The Al-Hijrah Trust is associated with the Muslim Council of Britain (MCB), an organisation with links to the Muslim Brotherhood and the Jamat-e Islami which are both fundamentalist movements.

The trust was the sole contributor to MCB guidance on Muslim pupils in state schools, which included a focus on gender segregation. It described mixed gender activities as “un-Islamic”, consistent with conservative Islamic teachings that ‘uncontrolled’ female sexuality results in ‘fitnah’ (“a source of danger, civic and social discord, a sense of instability and impending evil”).

Unfortunately, many observers misunderstood SBS and Inspire’s intervention in the Al-Hijrah case as an attack on single-sex schools. That misses the point that gender segregation in minority communities is part of a wider fundamentalist project aimed not at empowering but disempowering girls.

Fundamentalists may now try to get around the Court of Appeal’s judgment by operating single-sex schools. Ofsted meanwhile appears slow to acknowledge the need for inspections to assess equality of opportunity in all schools, regardless of their status,in fear of causing ‘religious offence.’

Since the court’s judgment, we have seen a coordinated fundamentalist backlash against it.
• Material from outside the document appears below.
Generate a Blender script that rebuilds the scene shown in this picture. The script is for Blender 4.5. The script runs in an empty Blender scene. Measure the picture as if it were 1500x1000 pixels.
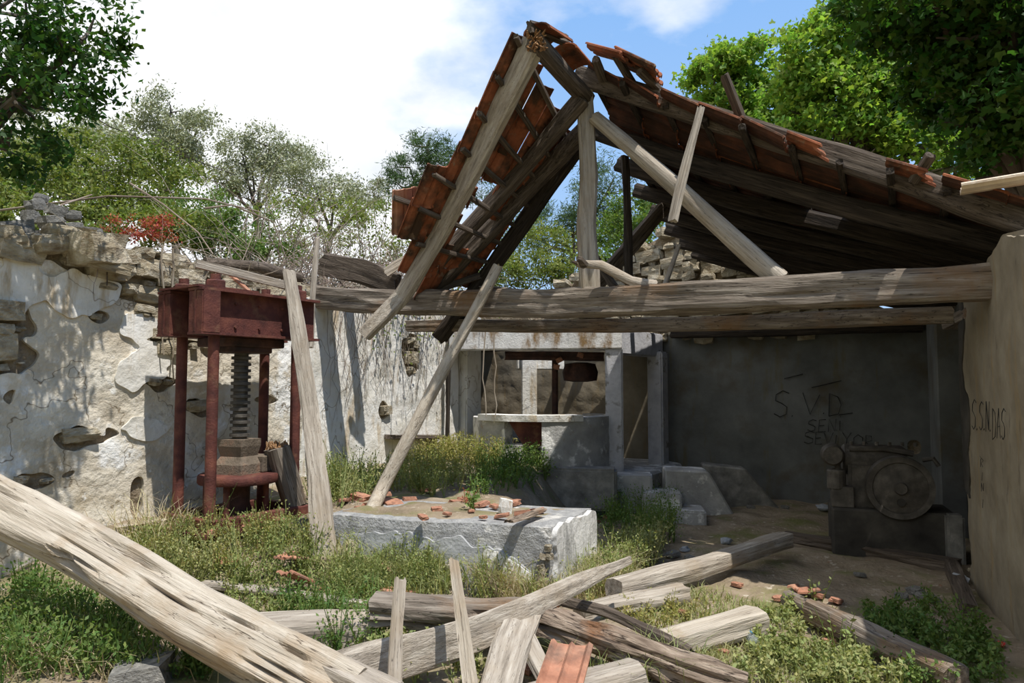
import bpy, bmesh, math, random
import numpy as np
from mathutils import Vector, Matrix, noise
random.seed(7)
RNG = np.random.default_rng(7)
SC = bpy.context.scene
COL = SC.collection

# ------------------------------------------------------------------ camera, sky, sun, exposure
F, PITCH, EYE = 1050.0, math.radians(3.5), Vector((0, 0, 1.6))
cd = bpy.data.cameras.new('camera'); cam = bpy.data.objects.new('camera', cd); COL.objects.link(cam)
cam.location = EYE; cam.rotation_euler = (math.pi / 2 + PITCH, 0, 0)
cd.sensor_width = 36; cd.lens = F / 1500 * 36; cd.clip_end = 400
SC.camera = cam
SC.view_settings.view_transform = 'Standard'; SC.view_settings.look = 'None'
SC.view_settings.gamma = 1; SC.view_settings.use_curve_mapping = False
SC.view_settings.exposure = 0.2
SUN = Vector((.264, -.309, .914)).normalized()
ld = bpy.data.lights.new('sun', 'SUN'); sun = bpy.data.objects.new('sun', ld); COL.objects.link(sun)
ld.energy = 4.9; ld.angle = math.radians(.55); ld.color = (1, .955, .88)
sun.rotation_euler = SUN.to_track_quat('Z', 'Y').to_euler(); sun.location = SUN * 30

def new_nodes(idb):
    idb.use_nodes = True
    nt = idb.node_tree; nt.nodes.clear()
    return nt, nt.nodes.new, nt.links.new
def ramp(nt, stops):
    r = nt.nodes.new('ShaderNodeValToRGB'); e = r.color_ramp.elements
    while len(e) < len(stops): e.new(.5)
    for el, (p, c) in zip(e, stops):
        el.position = p; el.color = (c[0], c[1], c[2], 1) if hasattr(c, '__len__') else (c, c, c, 1)
    return r
wd = bpy.data.worlds.new('sky'); SC.world = wd
nt, N, L = new_nodes(wd)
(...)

SBS has been notified, for instance, that the Muslim Association of Schools has already applied for permission to appeal the ruling to the Supreme Court.

The organisation Cage said the ‘oppressive’ and ‘discriminatory’ judgment should be resisted on the basis that it “tramples on religious freedom,” guided not by Muslim and Jewish religious experts but by “anti-Islamic”, “neo-conservative” and “pro-Prevent” women’s groups like SBS and Inspire.”

Such denunciations are nothing less than a calculated attempt by a fundamentalist revival of regressive religious identities to exclude secular feminist voices. They are part of a harmful backlash against a significant legal victory for minority women and girls.